The Meaning of CX – not that CX – this CX – the Colleague Experience

There’s been plenty written about how to improve your customer experience.  Lately it seems like we are all talking about the importance of the employee experience as well.  The linkage between the two is imperative to improving both experiences.  The Colleague Experience differs from these two.  The focus of the colleague experience is about how we interact with one another to achieve an improved experience for our customers.   I think we would all agree that every employee has a role in achieving a better CX for your organization even though not all employees believe it.  Often, those employees engaged in back office or adjacent operations such as Accounting, I/T, HR, etc., think that since they don’t interact directly with customers, they don’t impact the customer experience.  Nothing could be further from the truth.  Everyone is dependent on the other to deliver on our customer commitments. 

Examples of a colleague experience include the sales team’s reliance on marketing to generate leads, operations’ dependency on sales to properly forecast order volumes, or customer service collaborating with talent acquisition to recruit, hire and train the right people to work with customer inquiries.  Unfortunately, these internal dependencies can be overlooked when designing a better CX.  We use terms like “throwing work over the wall” or “we work in functional silos” to describe the phenomenon of not working better together as colleagues with specific skills in a variety of business disciplines.  Here are some ideas to alleviate this situation and become a more customer-centric organization:

1.  Create inter-departmental operating mechanisms.  How does workflow through each department?  What are the dependencies each function has on the other?  Understand the processes going on just prior to your function and immediately after it. 
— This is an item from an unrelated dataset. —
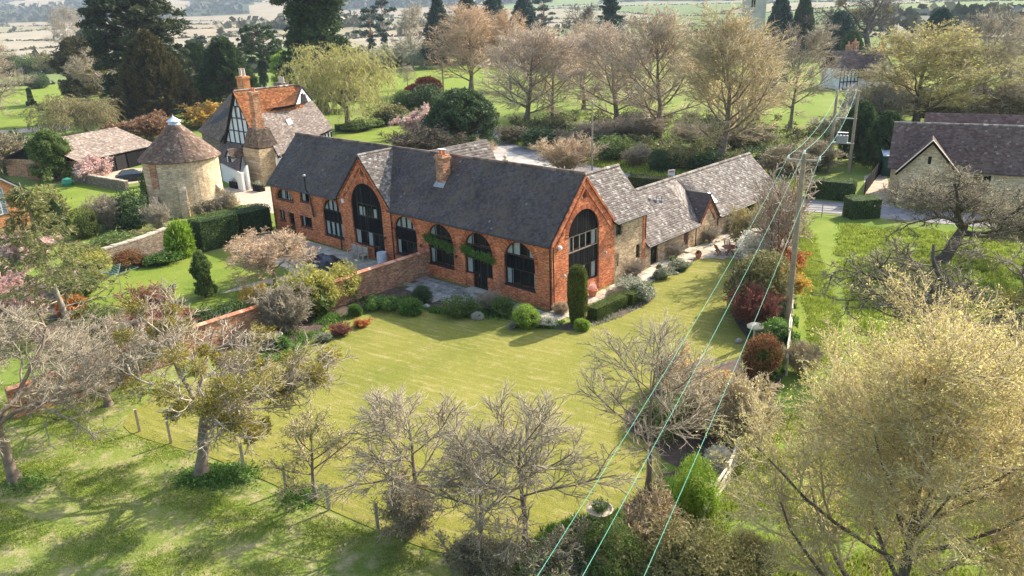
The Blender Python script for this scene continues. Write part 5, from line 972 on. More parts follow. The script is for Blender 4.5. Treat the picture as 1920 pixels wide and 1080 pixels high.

2.  Establish internal service level agreements and commitments.  Just as you do with customers, create meaningful metrics to hold one another accountable.  Take time to understand the functional requirements of your adjacent departments and identify and fix pain points.

3.  Share what your department does.  If you’re feeling misunderstood or not valued, perhaps you need to do a better job of sharing the important function your department plays in the overall customer experience. 

4.  Hold Lunch and Learns.  In support of number 3, invite others to learn about what your department does and the value you add to the experience.  Invite ideas for improvement and how your function might help others be more successful.  Share a day-in-the life-of profiles of employees within your department. 

5.  Executive Engagement.  Invite executives to travel with sales reps, listen in on customer calls or do side-by-sides with customer service representatives to improve their knowledge of what happens on the front line.  You’ll be amazed at how just one or two sessions like this with your executives will have long lasting effects on how they view the customer experience.

6.  Celebrate Wins.  When something good happens, celebrate it with not only your department but others that have helped you achieve the win.  Post it on internal sites and recognize individuals who made a difference in the customer experience.  Especially recognize the “behind-the-scenes” employees who don’t often get the spotlight shined on the fine work they do for customers. 

7.  Talent Rotations.  Walk in someone else’s shoes for a day by shadowing a machine operator, taking on a project in another department or accepting a short-term assignment in a different part of your organization.  The best career paths are the ones that zig-zag across an organization rather than strictly up or down. 

8.  Create a unifying metric.  It’s so important for an organization to be unified in its focus on achieving one unifying metric.  No, I’m not talking about NPS.  Instead create a metric like customer satisfaction or effort score so that everyone understands it and knows what role they play in achieving it.  Then reward employees for achieving it each month! 

Doing any one of these ideas can help improve the feeling that all employees create a better CX.  What you select may depend on where your organization is at in the customer experience journey.  Whatever you choose will make the “colleague experience” better!